How Insurance Agencies Are Valued
Insurance agencies are one of the most actively traded business types in the M&A market. In 2024, over 600 insurance agency transactions were announced in the US alone, with PE-backed buyers accounting for 73.5% of deal volume. The combination of recurring revenue, high margins, and a fragmented market makes insurance agencies highly attractive to acquirers.
Book of Business Valuation (Revenue Multiple)
The primary valuation method for insurance agencies is 1.5-3.0x annual revenue(also called "book of business" or "commission revenue"). A $2M revenue agency would sell for $3M to $6M. The multiple depends on retention rates, lines of business, and carrier relationships.
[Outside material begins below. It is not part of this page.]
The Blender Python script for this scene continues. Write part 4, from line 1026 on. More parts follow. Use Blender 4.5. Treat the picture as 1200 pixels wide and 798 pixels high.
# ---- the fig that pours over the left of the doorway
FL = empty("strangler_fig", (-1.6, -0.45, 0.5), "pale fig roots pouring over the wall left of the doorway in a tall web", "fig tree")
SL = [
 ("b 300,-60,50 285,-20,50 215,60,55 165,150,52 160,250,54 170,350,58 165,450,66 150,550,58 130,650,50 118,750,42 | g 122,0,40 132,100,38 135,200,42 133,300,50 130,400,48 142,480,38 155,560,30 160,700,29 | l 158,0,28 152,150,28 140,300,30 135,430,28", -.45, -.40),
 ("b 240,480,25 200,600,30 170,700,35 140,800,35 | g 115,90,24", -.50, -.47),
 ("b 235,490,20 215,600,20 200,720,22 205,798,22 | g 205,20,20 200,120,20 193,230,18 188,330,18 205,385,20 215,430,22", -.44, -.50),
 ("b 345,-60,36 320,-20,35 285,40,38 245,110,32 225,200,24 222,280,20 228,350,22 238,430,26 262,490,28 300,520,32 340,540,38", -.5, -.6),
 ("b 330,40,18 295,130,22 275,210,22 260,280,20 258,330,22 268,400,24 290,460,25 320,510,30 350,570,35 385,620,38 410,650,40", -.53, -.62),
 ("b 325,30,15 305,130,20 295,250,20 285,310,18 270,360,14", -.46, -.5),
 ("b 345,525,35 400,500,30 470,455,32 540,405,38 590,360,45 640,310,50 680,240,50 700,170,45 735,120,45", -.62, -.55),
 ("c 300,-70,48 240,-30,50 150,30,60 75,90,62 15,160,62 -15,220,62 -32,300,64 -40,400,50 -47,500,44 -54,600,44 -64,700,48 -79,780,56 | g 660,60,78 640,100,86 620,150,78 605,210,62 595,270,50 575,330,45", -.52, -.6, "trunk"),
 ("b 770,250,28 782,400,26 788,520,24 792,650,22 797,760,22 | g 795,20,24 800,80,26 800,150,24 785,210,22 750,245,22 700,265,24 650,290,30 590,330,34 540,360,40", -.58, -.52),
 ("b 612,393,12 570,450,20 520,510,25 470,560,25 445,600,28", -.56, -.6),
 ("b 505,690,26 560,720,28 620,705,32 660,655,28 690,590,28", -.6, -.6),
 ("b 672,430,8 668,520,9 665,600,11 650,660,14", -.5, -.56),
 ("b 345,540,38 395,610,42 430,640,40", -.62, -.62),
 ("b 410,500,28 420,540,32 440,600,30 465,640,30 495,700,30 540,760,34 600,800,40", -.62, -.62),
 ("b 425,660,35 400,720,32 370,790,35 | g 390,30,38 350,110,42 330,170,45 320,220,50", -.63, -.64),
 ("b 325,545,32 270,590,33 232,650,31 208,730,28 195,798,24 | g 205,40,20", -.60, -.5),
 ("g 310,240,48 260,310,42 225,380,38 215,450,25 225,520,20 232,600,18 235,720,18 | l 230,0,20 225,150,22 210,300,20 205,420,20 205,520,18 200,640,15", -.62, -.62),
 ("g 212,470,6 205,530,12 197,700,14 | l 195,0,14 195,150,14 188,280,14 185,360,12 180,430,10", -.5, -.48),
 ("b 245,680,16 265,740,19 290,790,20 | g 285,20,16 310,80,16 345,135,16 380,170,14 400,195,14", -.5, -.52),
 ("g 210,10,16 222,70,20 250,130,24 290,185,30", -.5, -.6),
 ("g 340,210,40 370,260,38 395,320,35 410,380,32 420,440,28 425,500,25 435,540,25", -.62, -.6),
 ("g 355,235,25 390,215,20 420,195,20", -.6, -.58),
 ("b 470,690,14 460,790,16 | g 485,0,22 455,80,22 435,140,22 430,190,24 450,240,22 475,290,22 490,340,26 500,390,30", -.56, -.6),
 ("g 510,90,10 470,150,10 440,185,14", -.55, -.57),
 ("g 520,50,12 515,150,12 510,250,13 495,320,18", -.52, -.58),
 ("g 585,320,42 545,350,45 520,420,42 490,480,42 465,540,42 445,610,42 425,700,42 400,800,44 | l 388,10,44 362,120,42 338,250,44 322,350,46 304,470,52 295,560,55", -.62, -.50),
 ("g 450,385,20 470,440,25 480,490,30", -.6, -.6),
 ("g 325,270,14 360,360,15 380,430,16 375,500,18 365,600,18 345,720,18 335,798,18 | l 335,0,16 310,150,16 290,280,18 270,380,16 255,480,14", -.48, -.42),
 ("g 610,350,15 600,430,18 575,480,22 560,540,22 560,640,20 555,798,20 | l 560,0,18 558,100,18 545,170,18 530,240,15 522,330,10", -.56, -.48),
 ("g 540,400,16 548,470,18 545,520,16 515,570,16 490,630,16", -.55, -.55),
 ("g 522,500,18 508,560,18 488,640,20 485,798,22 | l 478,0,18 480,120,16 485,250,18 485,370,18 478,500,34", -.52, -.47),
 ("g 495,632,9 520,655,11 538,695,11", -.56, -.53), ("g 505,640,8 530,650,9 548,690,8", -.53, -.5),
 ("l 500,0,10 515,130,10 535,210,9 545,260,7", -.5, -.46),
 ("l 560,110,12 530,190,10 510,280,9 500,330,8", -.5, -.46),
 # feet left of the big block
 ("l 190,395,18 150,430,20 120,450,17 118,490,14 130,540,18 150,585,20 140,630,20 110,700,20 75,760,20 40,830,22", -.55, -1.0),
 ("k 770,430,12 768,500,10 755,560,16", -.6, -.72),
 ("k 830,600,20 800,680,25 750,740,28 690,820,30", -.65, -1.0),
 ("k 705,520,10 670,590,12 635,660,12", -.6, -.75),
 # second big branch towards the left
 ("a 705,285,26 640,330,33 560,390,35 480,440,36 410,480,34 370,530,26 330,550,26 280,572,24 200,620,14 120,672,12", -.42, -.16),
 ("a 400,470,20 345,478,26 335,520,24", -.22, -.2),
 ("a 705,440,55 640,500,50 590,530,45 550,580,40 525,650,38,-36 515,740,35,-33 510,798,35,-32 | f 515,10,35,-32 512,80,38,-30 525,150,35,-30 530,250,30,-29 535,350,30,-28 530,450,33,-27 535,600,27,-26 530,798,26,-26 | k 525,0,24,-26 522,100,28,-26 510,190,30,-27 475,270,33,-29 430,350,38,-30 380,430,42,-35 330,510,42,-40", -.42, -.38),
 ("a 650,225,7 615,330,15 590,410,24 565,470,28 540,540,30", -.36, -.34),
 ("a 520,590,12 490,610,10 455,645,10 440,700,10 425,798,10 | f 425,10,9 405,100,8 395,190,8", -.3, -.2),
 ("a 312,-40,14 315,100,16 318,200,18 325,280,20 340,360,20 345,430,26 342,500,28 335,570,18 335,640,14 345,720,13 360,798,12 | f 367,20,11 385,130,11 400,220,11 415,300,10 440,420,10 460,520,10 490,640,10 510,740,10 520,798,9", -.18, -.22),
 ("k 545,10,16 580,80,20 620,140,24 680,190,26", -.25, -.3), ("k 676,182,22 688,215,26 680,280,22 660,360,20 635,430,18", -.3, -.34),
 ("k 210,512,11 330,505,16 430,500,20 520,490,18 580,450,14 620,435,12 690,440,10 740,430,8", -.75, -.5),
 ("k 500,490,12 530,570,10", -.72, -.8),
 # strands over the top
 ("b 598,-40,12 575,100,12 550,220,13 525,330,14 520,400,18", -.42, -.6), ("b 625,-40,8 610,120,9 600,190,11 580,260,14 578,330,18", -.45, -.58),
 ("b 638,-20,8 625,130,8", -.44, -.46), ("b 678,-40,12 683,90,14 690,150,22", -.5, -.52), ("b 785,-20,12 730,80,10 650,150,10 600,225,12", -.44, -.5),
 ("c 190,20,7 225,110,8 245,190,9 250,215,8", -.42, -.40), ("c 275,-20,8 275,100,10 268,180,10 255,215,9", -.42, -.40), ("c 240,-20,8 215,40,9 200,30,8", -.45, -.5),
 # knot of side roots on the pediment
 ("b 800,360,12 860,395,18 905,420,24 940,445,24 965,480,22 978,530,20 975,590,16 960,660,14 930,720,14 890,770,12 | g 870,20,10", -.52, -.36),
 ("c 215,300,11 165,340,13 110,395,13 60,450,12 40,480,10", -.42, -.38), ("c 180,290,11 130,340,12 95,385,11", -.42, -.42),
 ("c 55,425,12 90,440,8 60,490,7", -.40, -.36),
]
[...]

Commercial lines typically command higher multiples (2.0-3.0x) than personal lines (1.5-2.0x) because commercial accounts are stickier, have higher premiums, and generate more cross-sell opportunities. Agencies with a strong commercial book are the most sought-after.
EBITDA-Based Valuation (Larger Agencies)
Agencies with $2M+ EBITDA attract PE platform and add-on interest at 8-14x EBITDA. The largest platform deals have traded at 12-14x in recent years. PE firms like Acrisure, Hub International, and Gallagher have built massive insurance brokerage platforms through hundreds of acquisitions.
What Drives Insurance Agency Value
Retention rate is king. Agencies with 90%+ client retention rates command premium multiples because the revenue is nearly guaranteed to persist post-sale. Below 85% retention, buyers discount heavily.
Carrier relationships and contingent commissions add significant value. Volume-based bonuses from carriers can represent 5-15% of agency revenue and are highly profitable.
Producer dependency — if one producer controls 30%+ of the book, buyers worry about that revenue walking out the door. Diversified books across multiple producers are worth more.